Toute vérité serait alors métaphorique et le
monde deviendrait une vaste fable. Ce qui revient à supprimer
du même coup la théorie de la métaphore car
si tout langage l’est, aucun ne l’est. Si notre vie
est un rêve absolument, la notion de rêve n’a
plus aucun sens, encore moins si toutes les femmes sont réellement
des tigresses, ce qui peut par contre être soutenu dans des
paradoxes fictionnels à l’image de Nastassja Kinski
ou Catherine Deneuve dans leurs films de jeunesse, cette dernière
ayant pour sa part aussi parfois basculé dans la proposition
(2), mais c’est une autre histoire.
Il ne faut pas banaliser la métaphore en disant qu’elle
est un codage dont règle serait une communauté d’attribution
avec les éléments du langage littéral qui utilisés
métaphoriquement reprennent des éléments communs
à ce que vise la métaphore et ce qu’est littéralement
ce qu’elle vise. Cela reviendrait à faire des tigresses
des femmes et non plus des femelles et que dire de la pauvre Virginie,
la gourde entre toutes les gourdes. Si Virginie et la gourde ont
quelque chose en commun, cela n’apporte aucune information
tant à propos de Virginie que des gourdes en général.
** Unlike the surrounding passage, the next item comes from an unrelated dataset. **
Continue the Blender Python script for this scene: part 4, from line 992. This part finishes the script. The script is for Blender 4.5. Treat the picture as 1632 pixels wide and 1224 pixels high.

D’autre part, si j’affirme décidément
charmé à bloc que Sonia a la volupté d’une
gorgone, je peux difficilement prétendre qu’il y a
quelque chose de commun entre elle et quelque chose qui n’existe
pas. Ici, je compare deux représentations qui donnent une
étendue de la – relative – complexité
de la comparaison, car ce ne sont pas des objets qui entre dans
ce jeu mais des prédicats auxquels ils réfèrent.
Et l’extension métaphorique est beaucoup plus savoureuse
et vaste que ce petit article.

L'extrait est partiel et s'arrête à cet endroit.